_WORK TO BE COMPLETED_
Among the entries that follow, the required portion opens with the line containing "Reconstruct this image" and closes with the line containing "L_TUBE, L_BIG, L_STRIP, L_CYAN". Give that portion again exactly, and nothing else.

_RECORDS PROVIDED_
** Begin **
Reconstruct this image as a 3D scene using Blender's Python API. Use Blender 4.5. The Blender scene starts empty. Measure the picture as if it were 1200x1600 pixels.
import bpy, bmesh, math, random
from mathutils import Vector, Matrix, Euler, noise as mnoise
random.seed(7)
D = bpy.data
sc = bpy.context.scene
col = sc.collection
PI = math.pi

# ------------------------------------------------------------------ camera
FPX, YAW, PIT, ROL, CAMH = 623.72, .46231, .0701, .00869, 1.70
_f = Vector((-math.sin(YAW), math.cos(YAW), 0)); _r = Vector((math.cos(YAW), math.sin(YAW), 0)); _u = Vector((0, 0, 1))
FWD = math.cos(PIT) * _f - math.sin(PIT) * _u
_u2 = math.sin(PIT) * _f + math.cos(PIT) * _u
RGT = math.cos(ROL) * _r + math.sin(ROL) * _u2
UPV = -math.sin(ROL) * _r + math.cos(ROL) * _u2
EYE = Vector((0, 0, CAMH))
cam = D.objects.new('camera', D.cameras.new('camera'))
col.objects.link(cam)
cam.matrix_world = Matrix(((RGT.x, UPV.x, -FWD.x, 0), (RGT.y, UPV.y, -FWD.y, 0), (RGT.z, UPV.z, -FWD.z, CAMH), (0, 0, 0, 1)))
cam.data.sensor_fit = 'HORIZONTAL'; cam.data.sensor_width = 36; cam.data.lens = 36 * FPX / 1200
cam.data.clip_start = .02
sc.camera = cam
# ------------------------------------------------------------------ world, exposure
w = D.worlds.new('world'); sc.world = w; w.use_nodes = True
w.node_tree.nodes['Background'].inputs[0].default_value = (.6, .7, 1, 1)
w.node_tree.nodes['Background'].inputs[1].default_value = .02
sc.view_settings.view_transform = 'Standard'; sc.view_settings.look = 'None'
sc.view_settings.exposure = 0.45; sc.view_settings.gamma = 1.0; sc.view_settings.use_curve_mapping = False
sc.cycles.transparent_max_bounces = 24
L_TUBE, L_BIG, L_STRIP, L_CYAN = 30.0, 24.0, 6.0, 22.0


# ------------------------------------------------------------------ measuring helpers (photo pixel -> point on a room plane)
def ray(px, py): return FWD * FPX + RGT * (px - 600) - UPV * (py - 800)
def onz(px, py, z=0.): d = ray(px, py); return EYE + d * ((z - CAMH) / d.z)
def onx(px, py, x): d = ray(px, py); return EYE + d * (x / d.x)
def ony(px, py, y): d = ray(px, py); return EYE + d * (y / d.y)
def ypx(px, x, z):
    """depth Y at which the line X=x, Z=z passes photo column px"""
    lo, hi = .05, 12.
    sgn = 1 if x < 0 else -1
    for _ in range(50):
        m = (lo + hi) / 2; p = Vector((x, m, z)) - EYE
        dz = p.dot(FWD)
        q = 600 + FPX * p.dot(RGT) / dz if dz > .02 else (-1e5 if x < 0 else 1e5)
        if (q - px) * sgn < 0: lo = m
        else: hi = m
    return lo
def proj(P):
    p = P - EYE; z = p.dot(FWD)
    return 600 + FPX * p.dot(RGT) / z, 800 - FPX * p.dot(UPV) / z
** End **
** Begin **
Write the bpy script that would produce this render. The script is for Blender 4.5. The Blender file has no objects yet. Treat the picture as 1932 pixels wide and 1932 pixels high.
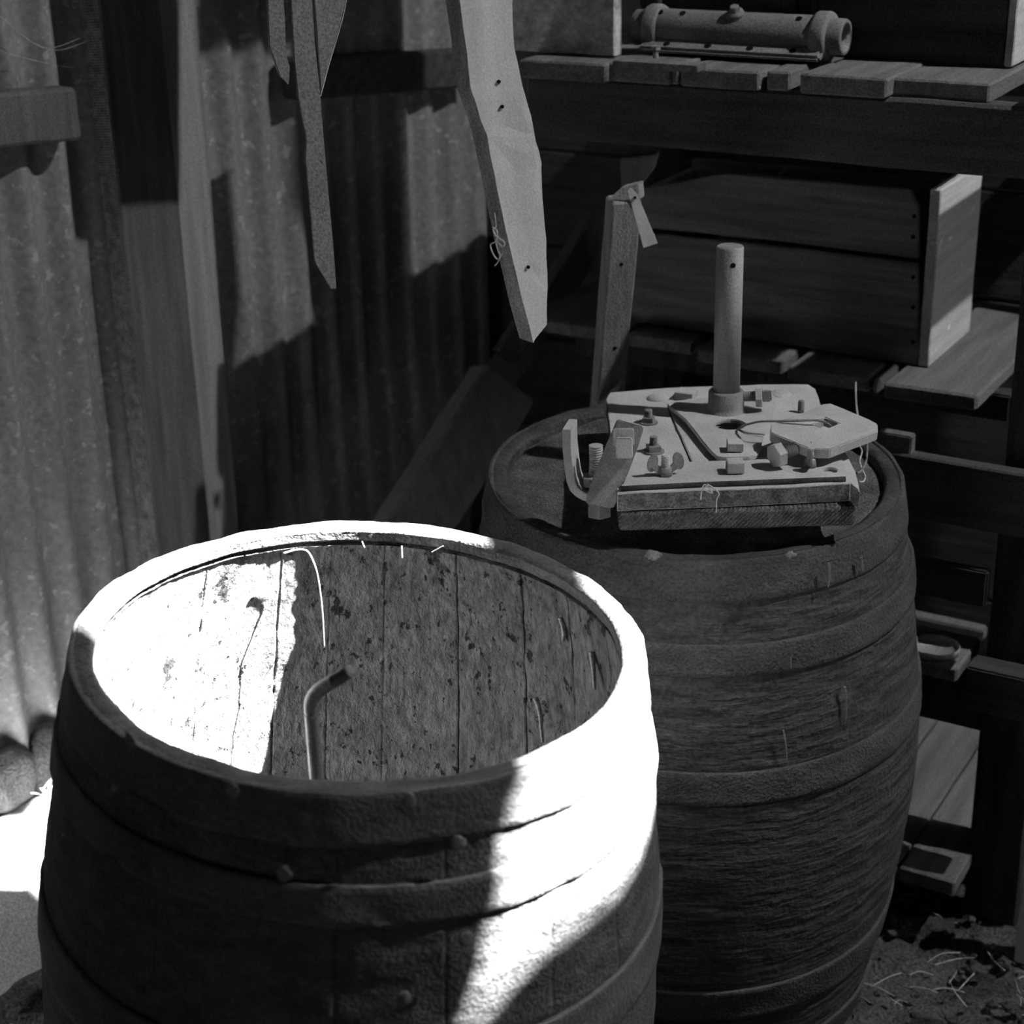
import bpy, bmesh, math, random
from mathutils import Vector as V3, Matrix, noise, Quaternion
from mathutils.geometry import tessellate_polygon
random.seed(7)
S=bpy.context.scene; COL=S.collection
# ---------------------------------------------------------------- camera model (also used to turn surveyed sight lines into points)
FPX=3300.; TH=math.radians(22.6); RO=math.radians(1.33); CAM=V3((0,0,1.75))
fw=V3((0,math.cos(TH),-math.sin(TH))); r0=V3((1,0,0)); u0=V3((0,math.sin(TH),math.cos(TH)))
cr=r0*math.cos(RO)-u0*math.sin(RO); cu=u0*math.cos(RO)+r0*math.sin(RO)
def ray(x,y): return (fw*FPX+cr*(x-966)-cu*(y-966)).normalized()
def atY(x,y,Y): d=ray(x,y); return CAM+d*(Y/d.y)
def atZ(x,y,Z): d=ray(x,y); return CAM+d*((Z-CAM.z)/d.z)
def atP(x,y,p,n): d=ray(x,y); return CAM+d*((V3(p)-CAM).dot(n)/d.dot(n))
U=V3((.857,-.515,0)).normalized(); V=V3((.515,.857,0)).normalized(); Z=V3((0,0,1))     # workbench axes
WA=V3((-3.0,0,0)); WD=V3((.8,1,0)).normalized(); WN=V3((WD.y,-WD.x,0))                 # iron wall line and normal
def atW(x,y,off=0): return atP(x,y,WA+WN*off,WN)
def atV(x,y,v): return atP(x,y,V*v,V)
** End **
_SOLUTION TO THIS PROBLEM_
Reconstruct this image as a 3D scene using Blender's Python API. Use Blender 4.5. The Blender scene starts empty. Measure the picture as if it were 1200x1600 pixels.
import bpy, bmesh, math, random
from mathutils import Vector, Matrix, Euler, noise as mnoise
random.seed(7)
D = bpy.data
sc = bpy.context.scene
col = sc.collection
PI = math.pi

# ------------------------------------------------------------------ camera
FPX, YAW, PIT, ROL, CAMH = 623.72, .46231, .0701, .00869, 1.70
_f = Vector((-math.sin(YAW), math.cos(YAW), 0)); _r = Vector((math.cos(YAW), math.sin(YAW), 0)); _u = Vector((0, 0, 1))
FWD = math.cos(PIT) * _f - math.sin(PIT) * _u
_u2 = math.sin(PIT) * _f + math.cos(PIT) * _u
RGT = math.cos(ROL) * _r + math.sin(ROL) * _u2
UPV = -math.sin(ROL) * _r + math.cos(ROL) * _u2
EYE = Vector((0, 0, CAMH))
cam = D.objects.new('camera', D.cameras.new('camera'))
col.objects.link(cam)
cam.matrix_world = Matrix(((RGT.x, UPV.x, -FWD.x, 0), (RGT.y, UPV.y, -FWD.y, 0), (RGT.z, UPV.z, -FWD.z, CAMH), (0, 0, 0, 1)))
cam.data.sensor_fit = 'HORIZONTAL'; cam.data.sensor_width = 36; cam.data.lens = 36 * FPX / 1200
cam.data.clip_start = .02
sc.camera = cam
# ------------------------------------------------------------------ world, exposure
w = D.worlds.new('world'); sc.world = w; w.use_nodes = True
w.node_tree.nodes['Background'].inputs[0].default_value = (.6, .7, 1, 1)
w.node_tree.nodes['Background'].inputs[1].default_value = .02
sc.view_settings.view_transform = 'Standard'; sc.view_settings.look = 'None'
sc.view_settings.exposure = 0.45; sc.view_settings.gamma = 1.0; sc.view_settings.use_curve_mapping = False
sc.cycles.transparent_max_bounces = 24
L_TUBE, L_BIG, L_STRIP, L_CYAN = 30.0, 24.0, 6.0, 22.0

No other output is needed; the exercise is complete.